Among its many other accomplishments, American Idol inspired one of the worst movies of our young century. The very least that can be said about The Idol—a portrait of Palestinian singer Mohammed Assaf, who won season two of Arab Idol three years ago—is that it boasts significantly more gravitas than From Justin To Kelly. Co-written and directed by Hany Abu-Assad (Paradise Now, Omar), whose work has always been fiercely political, this otherwise formulaic rags-to-riches tale seems primarily designed to reinforce Assaf’s status as a national symbol of hope and defiance. To that end, Abu-Assad might have done better to make a documentary about “The Rocket” (as Assaf is known), rather than a standard biopic. That would also have solved one of The Idol’s major problems: that certain details of Assaf’s story are so unlikely, in such a hokey, movie-friendly sort of way, that they’re difficult to believe in a fictional context.
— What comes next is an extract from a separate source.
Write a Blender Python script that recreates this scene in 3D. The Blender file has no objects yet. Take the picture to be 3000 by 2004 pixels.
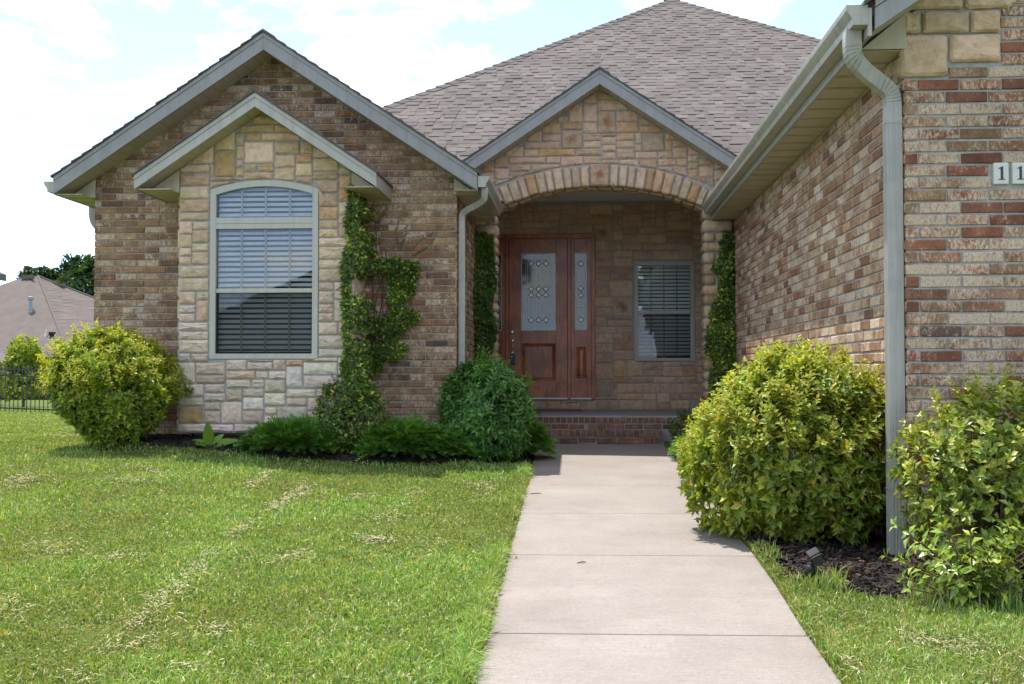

Another major problem is that the movie spends nearly half of its running time on Assaf’s childhood, when a brief prologue would have sufficed. Indeed, if you didn’t know its subject going in, you’d likely assume, during those initial 40 minutes, that The Idol is about Assaf’s sister, Nour (Hiba Attalah), who’s more vital and ambitious than he is (at least as he’s played, at age 10, by Kais Atallah). After forming a band with two friends, these pint-sized musicians succeed in scoring a few wedding gigs near their home in the Gaza Strip, but Nour has much bigger plans in mind. When one of her kidneys suddenly fails, however, Mohammed is left to fulfill that dream alone, at which point The Idol finally leaps ahead a decade (and the role is taken over by Tawfeek Barhom). Can Assaf cross into Egypt for the Arab Idol audition, despite the interference of a former bandmate (Ahmed Al Rokh) who’s now a religious zealot and works for border patrol? Even if he can, what is he to do when he arrives and discovers that all of the slots for this year are full?

The real-life answers to these questions might have been engineered by Syd Field or Robert McKee, and play a tad cheesy on screen. But at least they involve the actor playing Assaf, who all but disappears once The Idol arrives at its competition. Abu-Assad goes even further than One Chance—the recent film in which James Corden played Britain’s Got Talent winner Paul Potts—in his use of actual TV footage, to the point where 95 percent of Assaf’s performances show him from a great distance (this is presumably the real Assaf) or focus on the audience’s and judges’ reaction, with only very occasional, glaringly incongruous close-ups of Barhom lip-syncing. At the very end, Assaf himself (who’s much more matinee-idol handsome than Barhom) actually steps in for the actor and assumes his own role. That’s refreshingly postmodern, at least, but it mostly just raises the question of why they bothered to fictionalize the story at all.

Ultimately, Abu-Assad seems much more interested in Assaf’s cultural significance than in the man himself or his magnificent voice, filtering what would normally be an individual’s quest for excellence through the lens of the Palestinian struggle. That’s a perfectly legitimate approach, but it needed either a documentary treatment or a gift for nuance and subtlety that Abu-Assad, for all the plaudits his films receive, has yet to demonstrate. When Assaf tells his mom that he’s nervous about the finals, for example, her reply is hilariously blunt: “There is nothing harder than being a refugee in Gaza living under siege. You can do it, son.” That’s a bumper sticker, not a line of dialogue, and it’s typical of The Idol’s ham-handedness. There’s a fascinating story here, but the movie never gets out of its own way long enough to tell it.